Since making her debut in Hong Kong action films in the mid-’80s, the now 60-year-old Michelle Yeoh has battled Jet Li in The Mummy: Tomb of the Dragon Emperor, flung herself onto a moving car driven by Jackie Chan in Supercop, and jumped off a skyscraper with Pierce Brosnan’s James Bond in Tomorrow Never Dies. She had major roles in Crouching Tiger, Hidden Dragon; Memoirs of a Geisha; and Crazy Rich Asians. She’s done Marvel, Star Trek, Kung Fu Panda, Minions—Avatar, Transformers, and The Witcher are next. But, until Everything Everywhere All at Once, which premiered in March, she had never been No. 1 on a Hollywood call sheet. She’s clear about why: Asian actors have long been given stereotypical or inconsequential roles, and rarely top billing.

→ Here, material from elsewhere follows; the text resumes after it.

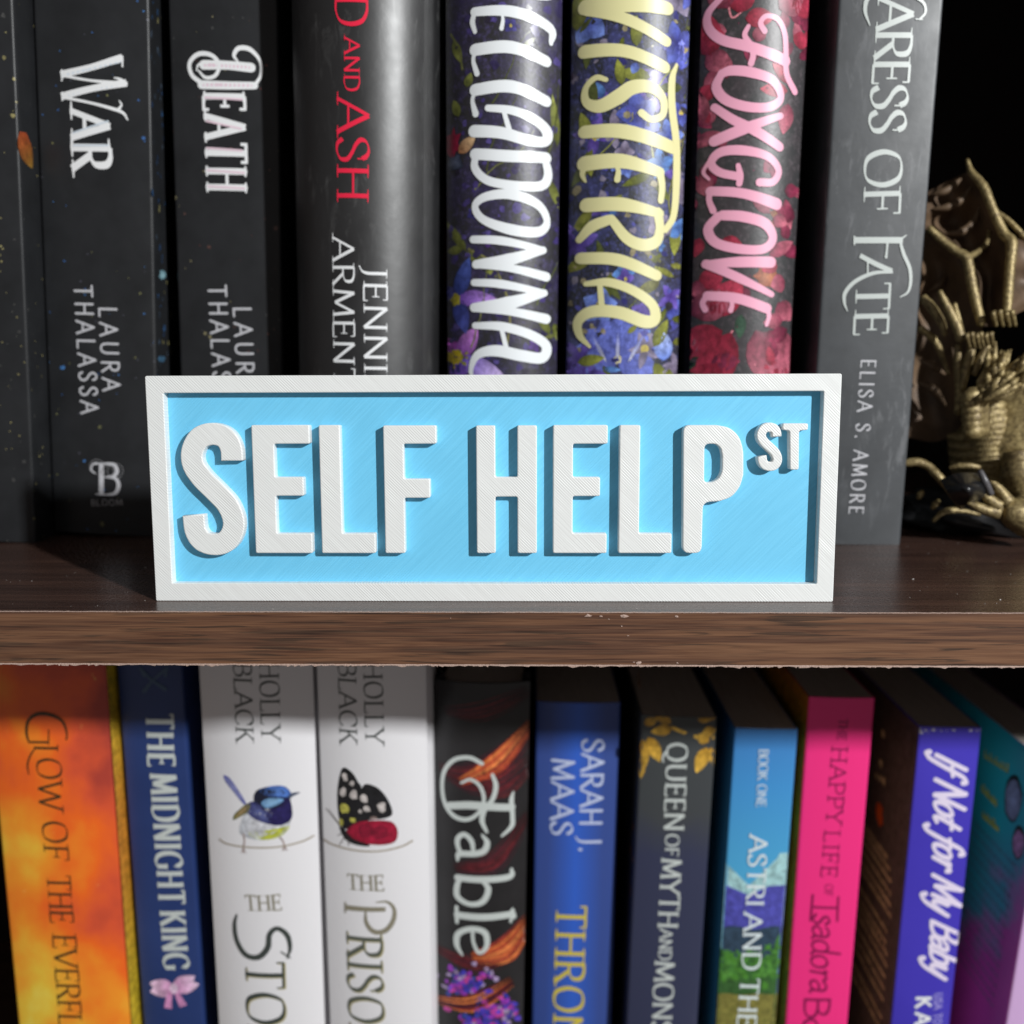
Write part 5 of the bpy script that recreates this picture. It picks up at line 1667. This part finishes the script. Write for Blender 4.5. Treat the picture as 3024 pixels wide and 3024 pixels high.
def membrane(nt, b):
    n = noise(nt, coords(nt), 55, 4, .6)
    nt.links.new(ramp(nt, n, [(0.3, (0.05, 0.032, 0.022)), (0.7, (0.20, 0.125, 0.07))]), b.inputs['Base Color'])
M_MEMB = mat('dark_wing_leather', (0.03, 0.02, 0.014), .55, metal=.2, build=membrane, bump=None)
M_BLKR = mat('black_resin', (0.012, 0.012, 0.013), .28)
dragon = link('dragon_figurine', None, category='figurine', label='bronze coloured winged dragon figurine standing right of the grey paperback')


def D(z, x, y, dep):
    return at_y(*zp(z, x, y), dep)


def bone(pts, rad, name='wing_bone', m=M_BRONZE, seg=10, rough=.02, seed=1):
    link(name, tube_mesh(name, pts, rad, seg, 5, rough, random.Random(seed)), m, dragon)


# wing fingers
bone([D(ZD, 665, 225, 96), D(ZD, 700, 340, 95), D(ZD, 820, 490, 92), D(ZD, 900, 690, 90), D(ZD, 1010, 930, 88), D(ZD, 1085, 1020, 86), D(ZD, 1070, 1250, 84), D(ZD, 1055, 1480, 82), D(ZD, 1040, 1700, 80)],
     [.5, 1.0, 1.35, 1.35, 1.45, 1.7, 1.45, 1.4, 1.3])
bone([D(ZD, 960, 740, 92), D(ZD, 1080, 830, 90), D(ZD, 1230, 990, 88)], [.8, .8, .9])
bone([D(ZD, 300, 880, 92), D(ZD, 420, 990, 91), D(ZD, 560, 1100, 89), D(ZD, 660, 1170, 87), D(ZD, 700, 1380, 85), D(ZD, 750, 1600, 83), D(ZD, 800, 1800, 81)], [1.0, 1.25, 1.3, 1.5, 1.5, 1.5, 1.3])
bone([D(ZD, 650, 1170, 88), D(ZD, 760, 1110, 92), D(ZD, 850, 1020, 95), D(ZD, 870, 900, 97)], [1.2, .9, .7, .5])
bone([D(ZD, 240, 1540, 88), D(ZD, 330, 1640, 86), D(ZD, 420, 1780, 85), D(ZD, 450, 1900, 84)], [1.3, 1.5, 1.3, .7])
bone([D(ZD, 400, 1480, 82), D(ZD, 480, 1640, 81), D(ZD, 560, 1800, 80), D(ZD, 610, 1950, 79)], [.8, 1.3, 1.5, 1.5])
bone([D(ZD, 540, 1600, 83), D(ZD, 570, 1720, 83), D(ZD, 610, 1860, 82)], [.8, .9, .8])
bone([D(ZD, 215, 1830, 88), D(ZD, 300, 1900, 88), D(ZD, 380, 1990, 88), D(ZE, 470, 330, 88)], [1.1, 1.2, 1.1, .5])


def patch(name, grid, m, n=6, bulge=0.0, ripple=0.0, fr=3.0):
    """A stretched, rippled skin through a grid of measured points."""
    rows = [catmull(r, n) for r in grid]
    cols = [catmull([r[i] for r in rows], n) for i in range(len(rows[0]))]
    a, bq = len(cols), len(cols[0])
    vs = []
    for i in range(a):
        for j in range(bq):
            u, v = i / (a - 1), j / (bq - 1)
            p = cols[i][j]
            vs.append((p + Vector((0, bulge * sin(pi * u) * sin(pi * v) + ripple * sin(fr * pi * v + 1.5 * u), 0))) * MM)
    fs = [(i * bq + j, i * bq + j + 1, (i + 1) * bq + j + 1, (i + 1) * bq + j) for i in range(a - 1) for j in range(bq - 1)]
    # thickness
    o = len(vs)
    vs += [v + Vector((0, .5 * MM, 0)) for v in vs[:o]]
    fs += [tuple(q + o for q in reversed(f)) for f in fs[:]]
    link(name, mesh(name, vs, fs, True), m, dragon)


patch('wing_membrane', [[D(ZD, 240, 560, 100), D(ZD, 480, 440, 104), D(ZD, 700, 330, 97)],
                        [D(ZD, 240, 720, 101), D(ZD, 560, 660, 108), D(ZD, 830, 520, 95)],
                        [D(ZD, 260, 880, 95), D(ZD, 600, 900, 106), D(ZD, 960, 830, 93)],
                        [D(ZD, 560, 1110, 92), D(ZD, 780, 1130, 100), D(ZD, 1060, 1030, 90)],
                        [D(ZD, 700, 1400, 88), D(ZD, 880, 1400, 96), D(ZD, 1060, 1400, 87)],
                        [D(ZD, 790, 1800, 84), D(ZD, 900, 1820, 90), D(ZD, 1040, 1760, 83)]], M_MEMB, 6, 3, 1.6, 7)
patch('wing_membrane', [[D(ZD, 250, 900, 95), D(ZD, 420, 1020, 94), D(ZD, 640, 1170, 90)],
                        [D(ZD, 150, 1250, 98), D(ZD, 420, 1300, 102), D(ZD, 690, 1380, 88)],
                        [D(ZD, 120, 1600, 97), D(ZD, 420, 1640, 98), D(ZD, 760, 1640, 86)],
                        [D(ZD, 100, 1950, 97), D(ZD, 420, 1980, 96), D(ZD, 800, 1900, 84)],
                        [D(ZE, 60, 500, 98), D(ZE, 350, 600, 98), D(ZE, 600, 560, 88)],
                        [D(ZE, 60, 900, 98), D(ZE, 380, 950, 98), D(ZE, 640, 800, 90)]], M_MEMB, 6, 3, 1.4, 6)
patch('wing_membrane', [[D(ZD, 1070, 1020, 88), D(ZD, 1200, 1000, 92), D(ZD, 1500, 1250, 92)],
                        [D(ZD, 1060, 1400, 87), D(ZD, 1220, 1400, 93), D(ZD, 1500, 1450, 92)],
                        [D(ZD, 1040, 1750, 83), D(ZD, 1250, 1650, 88), D(ZD, 1500, 1700, 92)]], M_MEMB, 6, 2, 1.0, 5)
# cross folds of the membranes, raised ridges
for pts in ([(330, 700), (480, 680), (620, 600), (700, 480)], [(330, 560), (470, 520), (620, 400)], [(420, 930), (600, 920), (720, 820), (780, 680)],
            [(780, 1400), (880, 1350), (950, 1250)], [(300, 1480), (400, 1420), (470, 1320)], [(700, 1110), (820, 1060), (880, 960)]):
    bone([D(ZD, x, y, 101 - k % 2) for k, (x, y) in enumerate(pts)], [.3, 1.3, 1.2, .3], 'membrane_fold', mat('worn_bronze_fold', (0.11, 0.068, 0.036), .6, metal=.1), 8, .0)
for pts in ([(200, 200), (320, 250), (440, 330)], [(190, 400), (330, 470), (450, 620)], [(500, 60), (540, 250), (570, 430)]):
    bone([D(ZE, x, y, 92) for (x, y) in pts], [.3, 1.6, .4], 'membrane_fold', bpy.data.materials['worn_bronze_fold'], 8, .0)

# small claws where the fingers start
for (cx, cy, dep, sc) in ((1030, 1690, 78, 1.0), (790, 1900, 77, 1.1)):
    for k in range(4 if sc == 1 else 6):
        x = cx - 110 * sc + k * (60 if sc == 1 else 44) + (k * 37 % 11)
        bone([D(ZD, x + 20, cy + 120, dep + 2), D(ZD, x, cy + 50, dep), D(ZD, x - 8, cy + 5 - (k % 2) * 16, dep - 1), D(ZD, x + 14, cy - 22, dep)], [.55, .75, .75, .3], 'claw', M_BRONZE, 9, .06, k)
# feathered shoulder: bundles of long scales
rng = random.Random(4)
sh_pts = []
for k in range(110):
    t = rng.random()
    s = rng.random()
    bx, by = 650 + 120 * s + 330 * t * .25, 640 - 60 * s
    ex, ey = 800 + 560 * s + rng.uniform(-30, 30), 60 + 260 * s * t + rng.uniform(-60, 160)
    f0 = rng.uniform(0, .6); f1 = f0 + rng.uniform(.25, .5)
    p = lambda f: (bx + (ex - bx) * f + 40 * sin(f * 3), by + (ey - by) * f)
    dep = 74 - 6 * s + rng.uniform(-1.5, 1.5)
    (xa, ya), (xm, ym), (xb2, yb2) = p(f0), p((f0 + f1) / 2), p(f1)
    bone([D(ZE, xa, ya, dep), D(ZE, xm, ym, dep - 1.4), D(ZE, xb2, yb2, dep)], [.5, 1.15, .25], 'shoulder_scale', M_BRONZE, 8, .05, k)
# arm folded under it
bone([D(ZE, 560, 60, 82), D(ZE, 560, 250, 82), D(ZE, 575, 460, 81), D(ZE, 560, 690, 80)], [1.0, 1.5, 1.4, 1.2], 'arm')
bone([D(ZE, 700, 20, 80), D(ZE, 660, 180, 80), D(ZE, 620, 330, 79), D(ZE, 600, 460, 79)], [1.2, 1.5, 1.4, .9], 'arm')
bone([D(ZE, 830, 60, 79), D(ZE, 760, 200, 79), D(ZE, 700, 330, 78)], [1.3, 1.4, .8], 'arm')
for k in range(6):
    bone([D(ZE, 760 + k * 5, 520 + k * 62, 76), D(ZE, 690, 530 + k * 64, 73), D(ZE, 628 + 6 * k, 560 + k * 60, 74), D(ZE, 612 + 8 * k, 590 + k * 56, 76)], [2.6, 2.8, 2.0, .7], 'elbow_scale', M_BRONZE, 10, .06, k)


def scaly_body(name, path, rad, seg, rows, amp, seed):
    """A thick trunk covered with raised, overlapping scales."""
    P = catmull(path, 12)
    n = len(P)
    vs, fs = [], []
    for i, p in enumerate(P):
        f = i / (n - 1) * (len(rad) - 1); k = min(int(f), len(rad) - 2)
        r = rad[k] * (1 - f + k) + rad[k + 1] * (f - k)
        t = (P[min(i + 1, n - 1)] - P[max(i - 1, 0)]).normalized()
        a = t.cross(Vector((0, -1, .1))).normalized(); b_ = t.cross(a)
        for q in range(seg):
            th = 2 * pi * q / seg
            ph = (i / (n - 1) * rows)
            row = int(ph)
            s = abs(sin((q / seg * 40 + (row % 2) * .5) * pi))
            h = amp * (1 - (ph - row)) * (.35 + .65 * s)
            vs.append((p + (a * cos(th) + b_ * sin(th)) * (r + h)) * MM)
    for i in range(n - 1):
        for q in range(seg):
            q2 = (q + 1) % seg
            fs.append((i * seg + q, i * seg + q2, (i + 1) * seg + q2, (i + 1) * seg + q))
    fs.append(tuple(range(seg))); fs.append(tuple((n - 1) * seg + q for q in reversed(range(seg))))
    return link(name, mesh(name, vs, fs, True), M_BRONZE, dragon)


scaly_body('neck', [D(ZE, 800, 560, 84), D(ZE, 830, 800, 84), D(ZE, 830, 1000, 84), D(ZE, 840, 1200, 84), D(ZE, 880, 1420, 84)], [5.0, 5.5, 5.2, 5.5, 5.0], 160, 16, .7, 1)
scaly_body('body', [D(ZE, 1230, 460, 94), D(ZE, 1170, 700, 94), D(ZE, 1120, 950, 94), D(ZE, 1130, 1200, 94), D(ZE, 1180, 1500, 94)], [12, 18, 21, 20, 15], 240, 34, .6, 2)
# belly plates
for k in range(9):
    y = 560 + k * 82
    bone([D(ZE, 470 + 8 * k, y + 340 + 0 * k, 90), D(ZE, 620, y + 350, 86), D(ZE, 760, y + 345, 82)], [1.0, 1.9, 1.6], 'belly_plate', M_BRONZE, 10, .05, k) if 0 <= y + 340 < 1210 else None
# thigh and clawed foot on the shelf
scaly_body('thigh', [D(ZE, 1100, 1050, 72), D(ZE, 1120, 1250, 70), D(ZE, 1160, 1420, 70)], [3.5, 5, 4], 120, 14, .6, 3)
fz = D(ZE, 1100, 1760, 66).z
foot = [Vector((D(ZE, 1180, 1620, 66).x + 8, 72, 7)), Vector((D(ZE, 1180, 1620, 66).x, 67, 5.6)), Vector((D(ZE, 1050, 1600, 66).x, 64, 6.0)), Vector((D(ZE, 960, 1560, 66).x, 64, 6.4))]
bone([D(ZE, 1300, 1730, 60), D(ZE, 1180, 1650, 60), D(ZE, 1060, 1600, 60), D(ZE, 960, 1570, 61), D(ZE, 880, 1570, 61)], [5.2, 5.4, 4.6, 3.0, 2.2], 'foot', M_BRONZE, 18, .05, 6)
for pts, r in (([(930, 1600), (820, 1580), (720, 1540), (640, 1510)], [2.0, 1.6, 1.3, .3]), ([(930, 1540), (860, 1490), (790, 1430), (710, 1385)], [2.0, 1.6, 1.3, .3]), ([(1010, 1500), (960, 1420), (900, 1350), (850, 1310)], [2.2, 1.6, 1.2, .3])):
    bone([D(ZE, x, y, 59) for x, y in pts], r, 'toe', M_BRONZE, 12, .04, 3)
# dark curled tail plate and base in front
patch('tail_fin', [[D(ZE, 400, 1300, 62), D(ZE, 560, 1240, 60), D(ZE, 760, 1240, 62)],
                   [D(ZE, 470, 1420, 58), D(ZE, 620, 1380, 52), D(ZE, 820, 1360, 58)],
                   [D(ZE, 560, 1540, 62), D(ZE, 700, 1520, 60), D(ZE, 870, 1480, 62)]], M_BLKR, 6, -2, 0)
bone([D(ZE, 760, 1215, 58), D(ZE, 810, 1320, 57), D(ZE, 860, 1430, 58)], [.8, 1.1, 1.0], 'horn', mat('dark_horn', (0.09, 0.085, 0.09), .35), 8, 0)
bone([D(ZE, 40, 1150, 72), D(ZE, 180, 1135, 71), D(ZE, 290, 1180, 70), D(ZE, 380, 1270, 68), D(ZE, 500, 1420, 67), D(ZE, 600, 1560, 66)], [1.2, 1.3, 1.3, 1.3, 1.2, .9], 'tail', M_BRONZE, 12, .09, 2)
bone([D(ZE, 480, 1190, 66), D(ZE, 560, 1170, 65), D(ZE, 660, 1170, 64), D(ZE, 760, 1185, 64)], [.5, .9, .9, .7], 'tail', M_BRONZE, 10, .09, 5)
for pts in ([(190, 1470), (230, 1400)], [(320, 1560), (380, 1490)], [(330, 1680), (420, 1600), (560, 1580), (760, 1620)]):
    bone([D(ZE, x, y, 74) for x, y in pts] if len(pts) > 2 else [D(ZE, *pts[0], 74), D(ZE, (pts[0][0] + pts[1][0]) / 2, (pts[0][1] + pts[1][1]) / 2, 73), D(ZE, *pts[1], 74)], [.6, 1.1, .5], 'tail_spike', M_BRONZE, 8, 0)
# dark rocky base
rng = random.Random(9)
bm = bmesh.new()
bmesh.ops.create_icosphere(bm, subdivisions=4, radius=1)
cb = D(ZE, 620, 1800, 88)
for v in bm.verts:
    p = v.co.copy()
    k = 1 + .10 * sin(p.x * 9 + 2) * sin(p.y * 7) + .07 * sin(p.x * 17 + p.z * 11)
    v.co = Vector((cb.x + 26 + p.x * 44 * k, 96 + p.y * 26 * k, max(0.05, 4 + p.z * 11 * k))) * MM
for f in bm.faces: f.smooth = True
me = bpy.data.meshes.new('base'); bm.to_mesh(me); bm.free()
link('base', me, M_BLKR, dragon)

“It shouldn’t be about my race, but it has been a battle,” she says, golden baubles on her jacket clanging as she mimics elbowing her way through a crowd. “At least let me try.” Which is why the role of Evelyn Wang in Everything Everywhere All at Once was such a revelation. In the hit art-house film directed by Daniel Kwan and Daniel Scheinert (known as Daniels), Yeoh is an overworked, over-burdened immigrant wife and mother facing an IRS audit of the family laundromat when, suddenly, everything changes. She learns that there are multiple versions of the universe, and they’re all facing a threat that only she can stop—if she can figure out how to jump between different realities and pick up skills possessed by different versions of herself. Yeoh has the opportunity to showcase all of her talents—as a martial artist but also, in portraying Evelyn’s deep love for her family, even as she struggles to communicate with them, her abilities as a dramatic actor. It’s a shift for the actor, who toggles between wacky sequences, like a world where humans have hot dogs for fingers, and intimate moments.
“She usually plays masters, tough fighters,” says Jet Li. “The action—I know she can do it. But really acting from the heart, believing the part, makes the movie very special.”